▶ _Dataset content_:
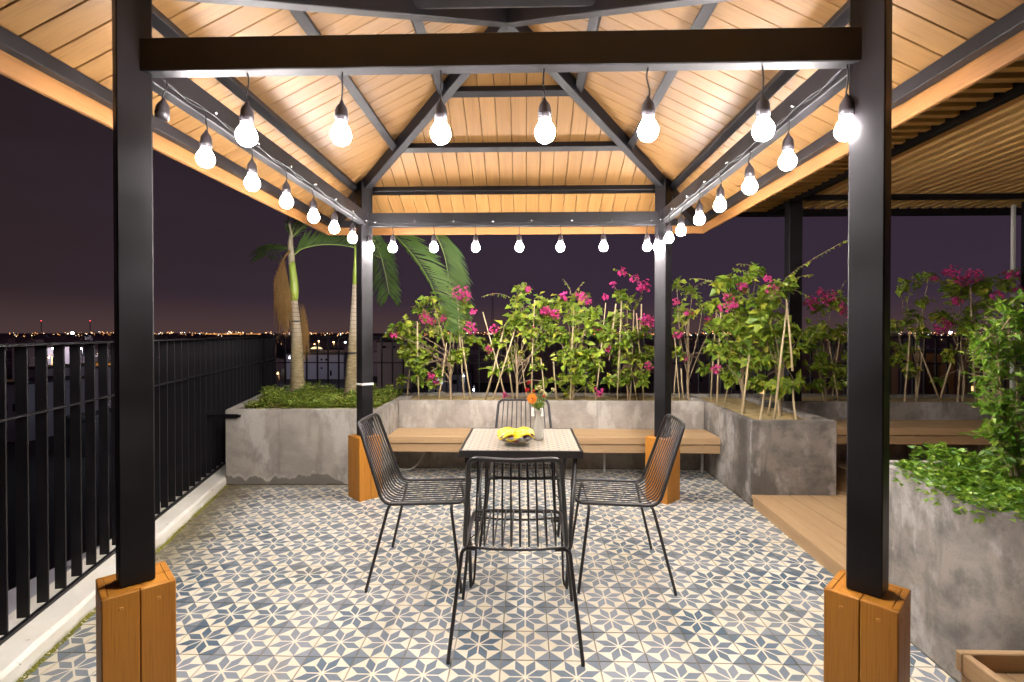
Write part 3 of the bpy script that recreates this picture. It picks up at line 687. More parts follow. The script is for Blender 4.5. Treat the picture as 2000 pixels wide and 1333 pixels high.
def smooth(pts, it=2):
    pts = [Vector(p) for p in pts]
    for _ in range(it):
        q = [pts[0]]
        for a, b_ in zip(pts, pts[1:]): q += [a.lerp(b_, .25), a.lerp(b_, .75)]
        q.append(pts[-1]); pts = q
    return pts
def rounded(pts, r, seg=4):
    pts = [Vector(p) for p in pts]; out = [pts[0]]
    for a, b_, c in zip(pts, pts[1:], pts[2:]):
        r1 = min(r, (a - b_).length * .45, (c - b_).length * .45); p = b_ + (a - b_).normalized() * r1; q = b_ + (c - b_).normalized() * r1
        for i in range(seg + 1):
            t_ = i / seg; out.append(p * (1 - t_) ** 2 + b_ * 2 * t_ * (1 - t_) + q * t_ * t_)
    out.append(pts[-1]); return out
def make_chair():
    """faces +Y; origin on the floor below the bend between seat and back"""
    r = empty('chair', (0, 0, 0)); ZS = .447; HW = .215; D = .41
    def prof(t_, x):    # side profile: t_ 0 front edge .. 1 top of back
        pass
    # outer frame of seat and back as one bent rod
    def side(sg): return [Vector((sg * (HW - .002), D - .0, ZS)), Vector((sg * HW, 0.0, ZS - .012)), Vector((sg * (HW - .036), -.140, .852))]
    R_ = side(1); L_ = side(-1)
    loop = [Vector((0, D + .022, ZS - .004)), Vector((HW * .55, D + .018, ZS - .002))] + [R_[0] + Vector((0, .01, 0)), R_[1], R_[2]] + [Vector((.09, -.158, .850)), Vector((0, -.165, .848)), Vector((-.09, -.158, .850))] + [L_[2], L_[1], L_[0] + Vector((0, .01, 0))] + [Vector((-HW * .55, D + .018, ZS - .002)), Vector((0, D + .022, ZS - .004))]
    f = MB(); f.tube(rounded(loop, .055, 5), .0095, 8, False); f.build('frame', M['chair'], r)
    n = 10
    for i in range(n):
        u = (i + .5) / n * 2 - 1; u *= .93
        xb = u * (HW - .012); xt = u * (HW - .045); dip = -.022 * (1 - u * u)
        pts = [Vector((xb, D + .02 * (1 - u * u) + .008, ZS)), Vector((xb, D - .06, ZS - .004)), Vector((xb, .0, ZS - .014 + dip * .3)), Vector((xt, -.140 + dip, .849))]
        wv = MB(); wv.tube(rounded(pts, .075, 5), .0041, 6); wv.build('wire', M['chair'], r)
    for y, zz, hw in ((.03, ZS - .020, HW - .004), (D - .05, ZS - .014, HW - .006)):
        c = MB(); c.tube([(-hw, y, zz + .006), (-hw * .5, y, zz - .004), (0, y, zz - .007), (hw * .5, y, zz - .004), (hw, y, zz + .006)], .0055, 6); c.build('crossbar', M['chair'], r)
    for sg in (-1, 1):
        for (yt, yf) in ((.035, -.072), (D - .05, D + .01)):
            l = MB(); pts = [Vector((sg * (HW - .05), yt, ZS - .026)), Vector((sg * (HW + .012), yt + (yf - yt) * .03, ZS - .022)), Vector((sg * .272, yf, .012)), Vector((sg * .2725, yf - .0004, .0))]
            l.tube(rounded(pts[:3], .05, 5) + [pts[3]], .0082, 8); lg = l.build('leg', M['chair'], r)
    return r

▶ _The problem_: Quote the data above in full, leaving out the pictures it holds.

▶ _Exercise answer_:
Write part 3 of the bpy script that recreates this picture. It picks up at line 687. More parts follow. The script is for Blender 4.5. Treat the picture as 2000 pixels wide and 1333 pixels high.
def smooth(pts, it=2):
    pts = [Vector(p) for p in pts]
    for _ in range(it):
        q = [pts[0]]
        for a, b_ in zip(pts, pts[1:]): q += [a.lerp(b_, .25), a.lerp(b_, .75)]
        q.append(pts[-1]); pts = q
    return pts
def rounded(pts, r, seg=4):
    pts = [Vector(p) for p in pts]; out = [pts[0]]
    for a, b_, c in zip(pts, pts[1:], pts[2:]):
        r1 = min(r, (a - b_).length * .45, (c - b_).length * .45); p = b_ + (a - b_).normalized() * r1; q = b_ + (c - b_).normalized() * r1
        for i in range(seg + 1):
            t_ = i / seg; out.append(p * (1 - t_) ** 2 + b_ * 2 * t_ * (1 - t_) + q * t_ * t_)
    out.append(pts[-1]); return out
def make_chair():
    """faces +Y; origin on the floor below the bend between seat and back"""
    r = empty('chair', (0, 0, 0)); ZS = .447; HW = .215; D = .41
    def prof(t_, x):    # side profile: t_ 0 front edge .. 1 top of back
        pass
    # outer frame of seat and back as one bent rod
    def side(sg): return [Vector((sg * (HW - .002), D - .0, ZS)), Vector((sg * HW, 0.0, ZS - .012)), Vector((sg * (HW - .036), -.140, .852))]
    R_ = side(1); L_ = side(-1)
    loop = [Vector((0, D + .022, ZS - .004)), Vector((HW * .55, D + .018, ZS - .002))] + [R_[0] + Vector((0, .01, 0)), R_[1], R_[2]] + [Vector((.09, -.158, .850)), Vector((0, -.165, .848)), Vector((-.09, -.158, .850))] + [L_[2], L_[1], L_[0] + Vector((0, .01, 0))] + [Vector((-HW * .55, D + .018, ZS - .002)), Vector((0, D + .022, ZS - .004))]
    f = MB(); f.tube(rounded(loop, .055, 5), .0095, 8, False); f.build('frame', M['chair'], r)
    n = 10
    for i in range(n):
        u = (i + .5) / n * 2 - 1; u *= .93
        xb = u * (HW - .012); xt = u * (HW - .045); dip = -.022 * (1 - u * u)
        pts = [Vector((xb, D + .02 * (1 - u * u) + .008, ZS)), Vector((xb, D - .06, ZS - .004)), Vector((xb, .0, ZS - .014 + dip * .3)), Vector((xt, -.140 + dip, .849))]
        wv = MB(); wv.tube(rounded(pts, .075, 5), .0041, 6); wv.build('wire', M['chair'], r)
    for y, zz, hw in ((.03, ZS - .020, HW - .004), (D - .05, ZS - .014, HW - .006)):
        c = MB(); c.tube([(-hw, y, zz + .006), (-hw * .5, y, zz - .004), (0, y, zz - .007), (hw * .5, y, zz - .004), (hw, y, zz + .006)], .0055, 6); c.build('crossbar', M['chair'], r)
    for sg in (-1, 1):
        for (yt, yf) in ((.035, -.072), (D - .05, D + .01)):
            l = MB(); pts = [Vector((sg * (HW - .05), yt, ZS - .026)), Vector((sg * (HW + .012), yt + (yf - yt) * .03, ZS - .022)), Vector((sg * .272, yf, .012)), Vector((sg * .2725, yf - .0004, .0))]
            l.tube(rounded(pts[:3], .05, 5) + [pts[3]], .0082, 8); lg = l.build('leg', M['chair'], r)
    return r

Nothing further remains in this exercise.